- WORK INSTRUCTIONS -
In the entries below, count every line with the word "Blender". Return only the count.

- AVAILABLE DATA -
════════

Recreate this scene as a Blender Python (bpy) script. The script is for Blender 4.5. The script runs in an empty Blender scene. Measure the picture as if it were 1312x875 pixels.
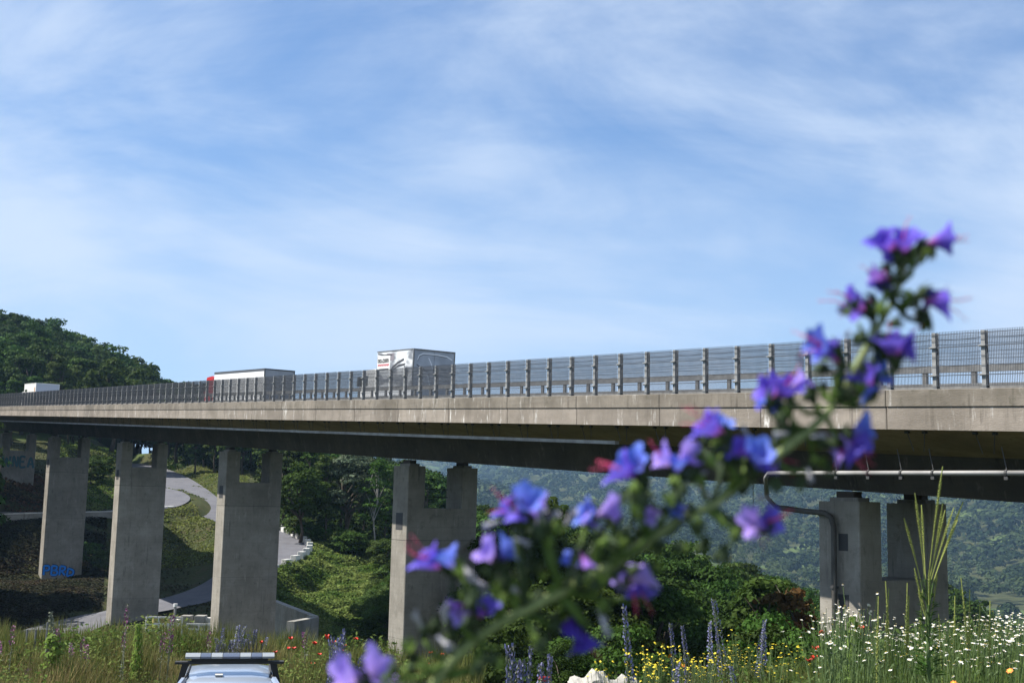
import bpy, bmesh, math, random
import numpy as np
from mathutils import Vector, Matrix
random.seed(7); RNG = np.random.default_rng(11)
S = bpy.context.scene
COL = S.collection
PI = math.pi
rad = math.radians

# ------------------------------------------------------------------ camera
FPX = 1550.0
PITCH = math.atan(208.5/FPX); ROLL = math.atan(.022)
Fv = np.array([0, math.cos(PITCH), math.sin(PITCH)])
_R0 = np.array([1.0, 0, 0]); _U0 = np.array([0, -math.sin(PITCH), math.cos(PITCH)])
Rv = math.cos(ROLL)*_R0 + math.sin(ROLL)*_U0
Uv = -math.sin(ROLL)*_R0 + math.cos(ROLL)*_U0
cam = bpy.data.cameras.new('camera'); camo = bpy.data.objects.new('camera', cam); COL.objects.link(camo)
cam.sensor_width = 36; cam.lens = FPX/1312*36
cam.clip_start = .05; cam.clip_end = 20000
camo.matrix_world = Matrix(((Rv[0], Uv[0], -Fv[0], 0), (Rv[1], Uv[1], -Fv[1], 0), (Rv[2], Uv[2], -Fv[2], 0), (0, 0, 0, 1)))
cam.dof.use_dof = True; cam.dof.focus_distance = 45; cam.dof.aperture_fstop = 7.8
S.camera = camo

# ------------------------------------------------------------------ world, sun, exposure
SUN_EL = 54.0; SUN_AZ = 270.0      # from the left (-X)
wd = bpy.data.worlds.new('World'); S.world = wd; wd.use_nodes = True
nt = wd.node_tree; N = nt.nodes; L = nt.links
bg = N['Background']
sky = N.new('ShaderNodeTexSky'); sky.sky_type = 'NISHITA'; sky.sun_disc = False
sky.sun_elevation = rad(SUN_EL); sky.sun_rotation = rad(SUN_AZ); sky.altitude = 400; sky.air_density = 1.0; sky.dust_density = .6; sky.ozone_density = 1.6
tc = N.new('ShaderNodeTexCoord')
sep = N.new('ShaderNodeSeparateXYZ'); L.new(tc.outputs['Generated'], sep.inputs[0])
def wmath(op, a, b=None, clamp=False):
    n = N.new('ShaderNodeMath'); n.operation = op; n.use_clamp = clamp
    for i, v in enumerate((a, b)):
        if v is None: continue
        if isinstance(v, (int, float)): n.inputs[i].default_value = v
        else: L.new(v, n.inputs[i])
    return n.outputs[0]
OX, OY = 12.7, 0.3
zc = wmath('ADD', wmath('MAXIMUM', sep.outputs[2], 0.0), .55)
cx = wmath('DIVIDE', sep.outputs[0], zc); cy = wmath('DIVIDE', sep.outputs[1], zc)
comb = N.new('ShaderNodeCombineXYZ'); L.new(cx, comb.inputs[0]); L.new(cy, comb.inputs[1])
def wnoise(scale, detail, rough, sx, sy, rot, off, dist=0.0):
    mp = N.new('ShaderNodeMapping'); mp.inputs['Scale'].default_value = (sx, sy, 1); mp.inputs['Rotation'].default_value = (0, 0, rad(rot)); mp.inputs['Location'].default_value = off
    L.new(comb.outputs[0], mp.inputs[0])
    n = N.new('ShaderNodeTexNoise'); n.inputs['Scale'].default_value = scale; n.inputs['Detail'].default_value = detail; n.inputs['Roughness'].default_value = rough
    n.inputs['Distortion'].default_value = dist
    L.new(mp.outputs[0], n.inputs[0]); return n.outputs[0]
def wramp(x, a, b):
    m = N.new('ShaderNodeMapRange'); m.interpolation_type = 'SMOOTHSTEP'
    m.inputs[1].default_value = a; m.inputs[2].default_value = b; L.new(x, m.inputs[0]); return m.outputs[0]
n1 = wnoise(1.7, 3, .5, 1.0, .8, 20, (OX, OY, 0), .4)
n2 = wnoise(2.6, 10, .60, .55, 1.1, -32, (OX+2.3, OY+4.1, 0), .9)
n3 = wnoise(7.0, 8, .60, .4, 1.2, 34, (7.4, 2.2, 0), .5)
cl = wmath('ADD', wmath('MULTIPLY', n1, .44), wmath('ADD', wmath('MULTIPLY', n2, .40), wmath('MULTIPLY', n3, .16)))
cl = wramp(cl, .40, .58)
hz = wmath('MULTIPLY', wmath('SUBTRACT', 1.0, wmath('DIVIDE', wmath('MAXIMUM', sep.outputs[2], 0.0), .30), True), .75)   # whiter air low over the horizon
cl = wmath('ADD', wmath('MULTIPLY', cl, .80), .14)
cl = wmath('ADD', cl, wmath('MULTIPLY', hz, wmath('SUBTRACT', 1.0, cl)))
mixc = N.new('ShaderNodeMixRGB'); L.new(cl, mixc.inputs[0]); tint = N.new('ShaderNodeMixRGB'); tint.blend_type = 'MULTIPLY'; tint.inputs[0].default_value = 1; tint.inputs[2].default_value = (.50, .90, 1.28, 1); L.new(sky.outputs[0], tint.inputs[1]); L.new(tint.outputs[0], mixc.inputs[1])
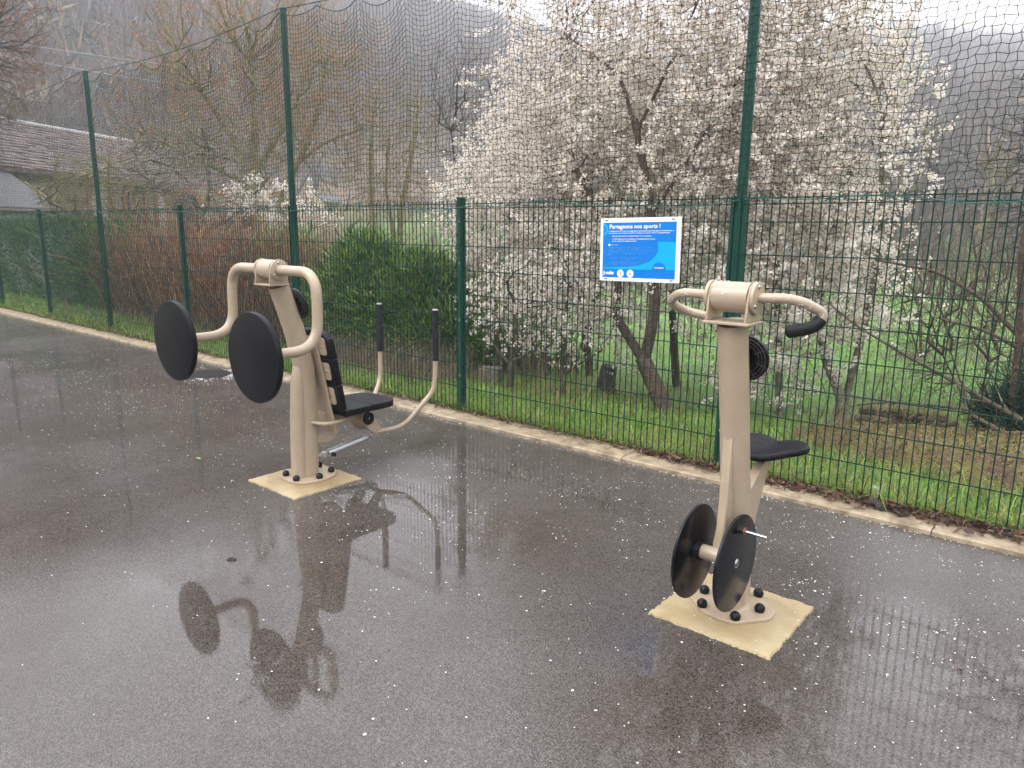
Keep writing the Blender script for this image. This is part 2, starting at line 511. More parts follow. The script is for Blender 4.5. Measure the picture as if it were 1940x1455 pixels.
def asphalt_material():
    m = bpy.data.materials.new('wet_asphalt'); m.use_nodes = True
    nt = m.node_tree; N, L = nt.nodes, nt.links
    N.clear()
    out = N.new('ShaderNodeOutputMaterial')
    g = N.new('ShaderNodeNewGeometry')

    def noise(sc, det=4, rough=0.5, vec=None):
        t = N.new('ShaderNodeTexNoise'); t.inputs['Scale'].default_value = sc; t.inputs['Detail'].default_value = det
        t.inputs['Roughness'].default_value = rough
        L.new(vec or g.outputs['Position'], t.inputs['Vector'])
        return t.outputs['Fac']

    def math_(op, a, b=None, clamp=False):
        n = N.new('ShaderNodeMath'); n.operation = op; n.use_clamp = clamp
        for i, v in enumerate((a, b)):
            if v is None: continue
            if isinstance(v, (int, float)): n.inputs[i].default_value = v
            else: L.new(v, n.inputs[i])
        return n.outputs[0]

    def rng(v, a, b, c, d):
        n = N.new('ShaderNodeMapRange'); L.new(v, n.inputs['Value'])
        for nm, x in zip(('From Min', 'From Max', 'To Min', 'To Max'), (a, b, c, d)): n.inputs[nm].default_value = x
        return n.outputs[0]

    # stone grain of the worn surface: pale and dark aggregate
    vor = N.new('ShaderNodeTexVoronoi'); vor.inputs['Scale'].default_value = 230
    L.new(g.outputs['Position'], vor.inputs['Vector'])
    vsep = N.new('ShaderNodeSeparateColor'); L.new(vor.outputs['Color'], vsep.inputs[0])
    grain = vsep.outputs[0]
    cr = N.new('ShaderNodeValToRGB'); e = cr.color_ramp.elements
    e[0].position = 0.0; e[0].color = (0.022, 0.020, 0.018, 1)
    e[1].position = 1.0; e[1].color = (0.122, 0.115, 0.108, 1)
    k = e.new(0.6); k.color = (0.068, 0.063, 0.058, 1)
    L.new(grain, cr.inputs['Fac'])
    large = noise(0.7, 6, 0.6)
    tint = N.new('ShaderNodeValToRGB'); e = tint.color_ramp.elements
    e[0].position = 0.32; e[0].color = (0.66, 0.57, 0.50, 1)
    e[1].position = 0.68; e[1].color = (1.12, 1.07, 1.05, 1)
    L.new(large, tint.inputs['Fac'])
    mx = N.new('ShaderNodeMixRGB'); mx.blend_type = 'MULTIPLY'; mx.inputs[0].default_value = 1
    L.new(cr.outputs[0], mx.inputs[1]); L.new(tint.outputs[0], mx.inputs[2])
    # where water stands: low ground, an uneven field of shallow puddles
    low = noise(0.55, 3, 0.5)
    med = noise(2.6, 5, 0.6)
    field = math_('ADD', math_('MULTIPLY', low, 0.45), math_('MULTIPLY', med, 0.25))
    for (cx, cy, rx, ry, k) in ((-.95, -2.05, .85, .65, .30), (-.65, -3.05, .95, .75, .26), (-5.5, -2.0, 4.2, 1.3, .24), (1.75, -2.45, 1.2, 1.2, .48),
                                (.35, -2.45, .55, .8, -.25), (1.6, -.65, 2.6, .45, -.20), (-1.2, -.9, 2.0, .35, .14), (1.0, -3.4, .5, .6, -.1), (-2.6, -3.3, 1.2, .8, .1)):
        sb = N.new('ShaderNodeVectorMath'); sb.operation = 'SUBTRACT'; L.new(g.outputs['Position'], sb.inputs[0]); sb.inputs[1].default_value = (cx, cy, 0)
        dv = N.new('ShaderNodeVectorMath'); dv.operation = 'DIVIDE'; L.new(sb.outputs[0], dv.inputs[0]); dv.inputs[1].default_value = (rx, ry, 1)
        ln = N.new('ShaderNodeVectorMath'); ln.operation = 'LENGTH'; L.new(dv.outputs[0], ln.inputs[0])
        mr_ = N.new('ShaderNodeMapRange'); mr_.interpolation_type = 'SMOOTHSTEP'
        L.new(ln.outputs['Value'], mr_.inputs['Value'])
        for nm, v in (('From Min', 0.35), ('From Max', 1.25), ('To Min', k), ('To Max', 0.0)): mr_.inputs[nm].default_value = v
        field = math_('ADD', field, mr_.outputs[0])
    wet = rng(field, 0.22, 0.50, 0.0, 1.0)
    # rings where drops fall
    rings = None
    rr_ = random.Random(77)
    spots = [(-.24, -3.40), (-.30, -3.28), (-.18, -3.50), (-.36, -3.36), (-.28, -3.55), (-1.0, -3.0), (-.75, -2.85)] + [(rr_.uniform(-2.5, 2.5), rr_.uniform(-3.6, -1.4)) for _ in range(9)]
    for (cx, cy) in spots:
        ds = N.new('ShaderNodeVectorMath'); ds.operation = 'DISTANCE'; L.new(g.outputs['Position'], ds.inputs[0]); ds.inputs[1].default_value = (cx, cy, 0)
        q = math_('MULTIPLY', math_('SINE', math_('MULTIPLY', ds.outputs['Value'], rr_.uniform(380, 520))), rng(ds.outputs['Value'], 0.0, rr_.uniform(.035, .075), 1.0, 0.0))
        rings = q if rings is None else math_('ADD', rings, q)
    # stone tips that stand out of the film
    tipn = noise(260, 2, 0.5)
    tips = rng(tipn, 0.44, 0.56, 0.0, 1.0)
    cover_f = math_('SUBTRACT', 1.0, math_('MULTIPLY', tips, rng(wet, 0, 1, 0.90, 0.22)), True)
    # bumps
    wav_ = noise(9, 3, 0.5)
    b1 = N.new('ShaderNodeBump'); b1.inputs['Distance'].default_value = 0.004
    L.new(rng(wet, 0, 1, 0.05, 0.009), b1.inputs['Strength']); L.new(wav_, b1.inputs['Height'])
    b0 = N.new('ShaderNodeBump'); b0.inputs['Distance'].default_value = 0.0006; b0.inputs['Strength'].default_value = 0.5
    L.new(rings, b0.inputs['Height']); L.new(b1.outputs[0], b0.inputs['Normal'])
    fine = noise(170, 2, 0.5)
    b2 = N.new('ShaderNodeBump'); b2.inputs['Distance'].default_value = 0.0012
    L.new(rng(wet, 0, 1, 0.28, 0.03), b2.inputs['Strength']); L.new(fine, b2.inputs['Height']); L.new(b0.outputs[0], b2.inputs['Normal'])
    b3 = N.new('ShaderNodeBump'); b3.inputs['Distance'].default_value = 0.004; b3.inputs['Strength'].default_value = 0.5
    L.new(grain, b3.inputs['Height'])
    stone = N.new('ShaderNodeBsdfPrincipled')
    L.new(mx.outputs[0], stone.inputs['Base Color']); stone.inputs['Roughness'].default_value = 0.42
    L.new(b3.outputs[0], stone.inputs['Normal'])
    film = N.new('ShaderNodeBsdfPrincipled')
    L.new(mx.outputs[0], film.inputs['Base Color'])
    film.inputs['IOR'].default_value = 1.45
    L.new(rng(wet, 0, 1, 0.18, 0.02), film.inputs['Roughness'])
    L.new(b2.outputs[0], film.inputs['Normal'])
    ms = N.new('ShaderNodeMixShader')
    L.new(cover_f, ms.inputs[0]); L.new(stone.outputs[0], ms.inputs[1]); L.new(film.outputs[0], ms.inputs[2])
    L.new(ms.outputs[0], out.inputs['Surface'])
    return m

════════

- COMPLETED TASK -
2